It’s easy to obsess over the past and future, despite wanting to stay present. Sometimes I want to just BE and sharing my reflections can prohibit that.

A friend suggested I write about how happy I am: everyone I love is OK, I have an awesome job, life is one big great adventure! Well – I can’t think of anything worse than boring my readers with a conceited prose of optimism. For starters, no one likes a show off (I  have a deep-rooted “like me” complex) and furthermore, I want my words to be relatable, to talk about the feelings we share but don’t necessarily reveal.


Making the choice to write is difficult. It’s like setting oneself homework knowing that no-one’s around to mark the paper. I have to proof read my own work and sometimes don’t spot mistakes until months later, believing I’ve let myself down. Plus, once I have published something, I’d rather never read it again. It’s a bit like watching yourself played back on camera: the whole experience can feel demeaning.


Writing has been a loyal friend to me over the years. As a child, my mother was anti-television and I had no choice but to create.
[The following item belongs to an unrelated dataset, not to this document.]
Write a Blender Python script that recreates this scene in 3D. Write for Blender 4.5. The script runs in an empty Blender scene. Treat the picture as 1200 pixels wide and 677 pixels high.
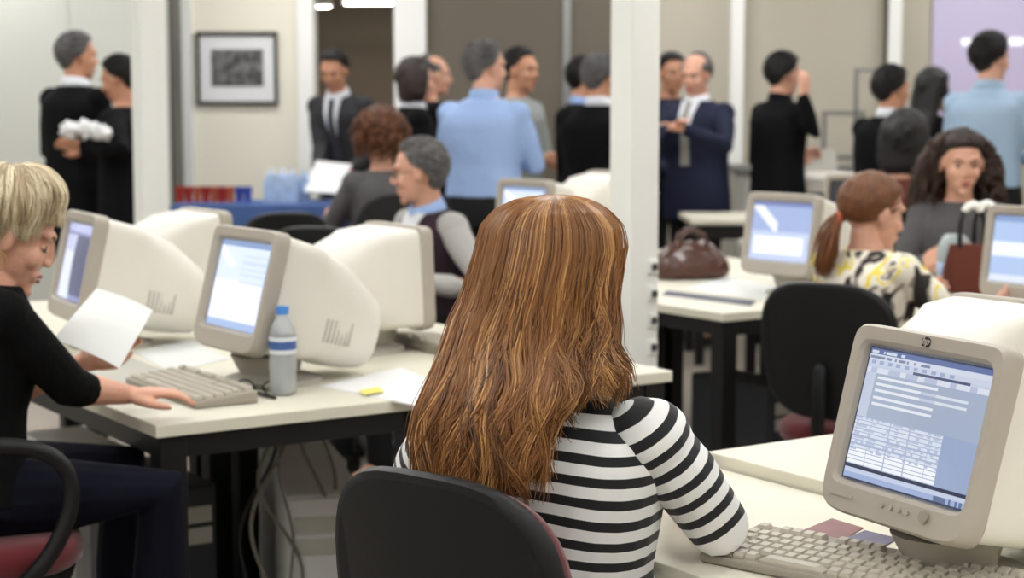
import bpy, math, random
from mathutils import Vector, Matrix, Euler, noise
V3 = Vector
random.seed(7)
SC = bpy.context.scene
COL = SC.collection
PI = math.pi
R = math.radians
# ------------------------------------------------------------------ camera
FPX, CAMZ, PITCH = 2050.0, 1.40, R(6.03)
cd = bpy.data.cameras.new('camera'); cam = bpy.data.objects.new('camera', cd); COL.objects.link(cam)
cam.location = (0, 0, CAMZ); cam.rotation_euler = (PI/2 - PITCH, 0, 0)
cd.sensor_width = 36; cd.lens = FPX*36/1200
cd.dof.use_dof = True; cd.dof.focus_distance = 2.5; cd.dof.aperture_fstop = 5.0; cd.clip_end = 60
SC.camera = cam

def ray(px, py):
    u = (px-600)/FPX; v = -(py-338.5)/FPX
    return V3((u, math.cos(PITCH)+v*math.sin(PITCH), -math.sin(PITCH)+v*math.cos(PITCH)))
def W(px, py, z):                       # a spot on a surface of height z
    d = ray(px, py); t = (z-CAMZ)/d.z
    return V3((d.x*t, d.y*t, z))
def WY(px, py, Y):                      # a spot at distance Y
    d = ray(px, py); t = Y/d.y
    return V3((d.x*t, Y, CAMZ+d.z*t))

TH = R(33.4)
E1 = V3((math.cos(TH), math.sin(TH), 0)); E2 = V3((-math.sin(TH), math.cos(TH), 0))
O0 = V3((-.735, 3.56, 0))
def G(a, b, z=0): return O0 + E1*a + E2*b + V3((0, 0, z))   # the desks' own grid

# ------------------------------------------------------------------ mesh builder
def srgb(c):
    r = []
    for x in c:
        x = x/255.0
        r.append(x/12.92 if x <= .04045 else ((x+.055)/1.055)**2.4)
    return tuple(r)
def frame(d):
    d = d.normalized(); up = V3((0, 0, 1)) if abs(d.z) < .9 else V3((0, 1, 0))
    a = d.cross(up).normalized(); b = a.cross(d).normalized()
    return a, b
class MB:
    def __init__(s): s.v = []; s.f = []; s.m = []; s.M = Matrix.Identity(4); s.mi = 0
    def add(s, vs, fs):
        o = len(s.v); s.v += [s.M @ V3(p) for p in vs]
        s.f += [[i+o for i in f] for f in fs]; s.m += [s.mi]*len(fs); return s
    def box(s, c, sz, rot=None):
        c = V3(c); h = V3(sz)*.5; vs = []
        for x in (-1, 1):
            for y in (-1, 1):
                for z in (-1, 1):
                    p = V3((x*h.x, y*h.y, z*h.z))
                    if rot: p = rot @ p
                    vs.append(c+p)
        return s.add(vs, [(0,1,3,2),(4,6,7,5),(0,4,5,1),(2,3,7,6),(0,2,6,4),(1,5,7,3)])
    def rings(s, rings, cap=True, closed=True):
        n = len(rings[0]); vs = [p for r in rings for p in r]; fs = []
        for i in range(len(rings)-1):
            for j in range(n if closed else n-1):
                k = (j+1) % n
                fs.append((i*n+j, i*n+k, (i+1)*n+k, (i+1)*n+j))
        if cap:
            fs.append(tuple(range(n-1, -1, -1))); fs.append(tuple((len(rings)-1)*n+j for j in range(n)))
        return s.add(vs, fs)
    def tube(s, pts, rad, n=10, round_=True, sq=1.0):
        pts = [V3(p) for p in pts]
        if not isinstance(rad, (list, tuple)): rad = [rad]*len(pts)
        rad = list(rad)
        if round_:
            d0 = (pts[0]-pts[1]).normalized(); d1 = (pts[-1]-pts[-2]).normalized()
            r0, r1 = rad[0], rad[-1]
            pts = [pts[0]+d0*r0*.97, pts[0]+d0*r0*.7] + pts + [pts[-1]+d1*r1*.7, pts[-1]+d1*r1*.97]
            rad = [r0*.2, r0*.7] + rad + [r1*.7, r1*.2]
        rs = []; a = None
        for i, p in enumerate(pts):
            d = (pts[min(i+1, len(pts)-1)]-pts[max(i-1, 0)])
            if d.length < 1e-9: d = V3((0, 0, 1))
            d.normalize()
            if a is None: a, b = frame(d)
            else:
                a = (a - d*a.dot(d)); a = a.normalized() if a.length > 1e-6 else frame(d)[0]
                b = a.cross(d)
            rs.append([p+(a*math.cos(2*PI*j/n)+b*math.sin(2*PI*j/n)*sq)*rad[i] for j in range(n)])
        return s.rings(rs)
    def ell(s, c, r, n=16, m=10, rot=None, fn=None):
        c = V3(c); rs = []
        for i in range(1, m):
            t = PI*i/m; rr = []
            for j in range(n):
                p = 2*PI*j/n
                d = V3((math.sin(t)*math.cos(p), math.sin(t)*math.sin(p), -math.cos(t)))
                k = fn(d) if fn else 1
                q = V3((d.x*r[0]*k, d.y*r[1]*k, d.z*r[2]*k))
                rr.append(c+(rot @ q if rot else q))
            rs.append(rr)
        return s.rings(rs)
    def sect(s, secs, n=24, cap=True):      # (centre, ax, ay, exponent): superellipse rings
        rs = []
        for c, ax, ay, e in secs:
            c, ax, ay = V3(c), V3(ax), V3(ay); r = []
            for j in range(n):
                t = 2*PI*(j+.5)/n; x = math.cos(t); y = math.sin(t)
                r.append(c+ax*(math.copysign(abs(x)**(2/e), x))+ay*(math.copysign(abs(y)**(2/e), y)))
            rs.append(r)
        return s.rings(rs, cap)
    def lathe(s, c, prof, n=24):
        c = V3(c)
        return s.rings([[c+V3((r*math.cos(2*PI*j/n), r*math.sin(2*PI*j/n), z)) for j in range(n)] for r, z in prof])
    def mesh(s, name, mats):
        me = bpy.data.meshes.new(name); me.from_pydata([tuple(p) for p in s.v], [], s.f); 
        for m in mats: me.materials.append(m)
        if len(mats) > 1: me.polygons.foreach_set('material_index', s.m)
        me.update(); return me
    def build(s, name, mats, parent=None, smooth=False, bevel=0, voxel=0, it=3, sub=0, angle=None, seg=2):
        if not isinstance(mats, (list, tuple)): mats = [mats]
        me = s.mesh(name, mats)
        fixn(me)
        if voxel: me = remesh(me, voxel, it)
        o = bpy.data.objects.new(name, me); COL.objects.link(o)
        if parent is not None: o.parent = parent
        if smooth or voxel or angle:
            me.polygons.foreach_set('use_smooth', [True]*len(me.polygons))
            if angle:
                me.set_sharp_from_angle(angle=R(angle))
        if bevel:
            b = o.modifiers.new('bevel', 'BEVEL'); b.width = bevel; b.segments = seg; b.limit_method = 'ANGLE'; b.angle_limit = R(40)
        if sub:
            b = o.modifiers.new('sub', 'SUBSURF'); b.levels = sub; b.render_levels = sub
        return o
import bmesh
def fixn(me):
    bm = bmesh.new(); bm.from_mesh(me); bmesh.ops.recalc_face_normals(bm, faces=bm.faces); bm.to_mesh(me); bm.free()
def remesh(me, vox, it):
    t = bpy.data.objects.new('tmp', me); COL.objects.link(t)
    m = t.modifiers.new('r', 'REMESH'); m.mode = 'VOXEL'; m.voxel_size = vox; m.adaptivity = 0
    if it:
        k = t.modifiers.new('s', 'SMOOTH'); k.factor = .5; k.iterations = it
    dg = bpy.context.evaluated_depsgraph_get(); dg.update()
    out = bpy.data.meshes.new_from_object(t.evaluated_get(dg)); mats = list(me.materials)
    nm = me.name
    bpy.data.objects.remove(t); bpy.data.meshes.remove(me); out.name = nm
    out.materials.clear()
    for x in mats: out.materials.append(x)
    return out
def thing(name, label, cat, loc=(0, 0, 0), rz=0, group=None):
    o = bpy.data.objects.new(name, None); COL.objects.link(o); o.location = loc; o.rotation_euler = (0, 0, rz)
    o.empty_display_size = .1
    return tag(o, label, cat, group)
def tag(o, label, cat, group=None, kind=None):
    o['label'] = label; o['category'] = cat
    if group: o['group'] = group
    if kind: o['kind'] = kind
    return o
def struct(o, label=None):
    o['kind'] = 'structure'
    if label: o['label'] = label
    return o
def dup(root, loc, rz, label, group=None):
    def cp(o, par):
        c = o.copy(); COL.objects.link(c); c.parent = par
        for ch in list(o.children): cp(ch, c)
        return c
    r = cp(root, None); r.location = loc; r.rotation_euler = (0, 0, rz); r['label'] = label
    if group: r['group'] = group
    return r
def rotz(a): return Matrix.Rotation(a, 3, 'Z')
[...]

My brother proved to be a fantastic artist and can draw almost anything in intricate, precise detail.

I was 5 when I wrote my first rhyme.

6 when I wrote my first story.

7 when I started my first journal.

9 when I received my first publication (a poem, about autumn).


Aged 10, I wrote my first book “Angela”. I’d come home every day from school and head straight upstairs to write. I didn’t care to eat, play, sleep. I was obsessed: a girl with dedication.

My mum found the book in a box of old junk and insisted I read it. When I did, I was surprised. I discovered I was a child who embraced emotion and had an outlet to process them. When my mother asked if I felt proud, I really did. I’d spent my entire school life believing I was stupid thanks to the majority of my teachers treating me as such. 


I’m always consciously transparent in my writing which can leave me feeling open and exposed. That said, I guess it’s perfectly fine to take a break when I need it; to vacate from something I’ve been doing since I was able to hold a pen.

I’m going to end this by questioning one more time, why I choose to write? The answer is simple. I write, because I can.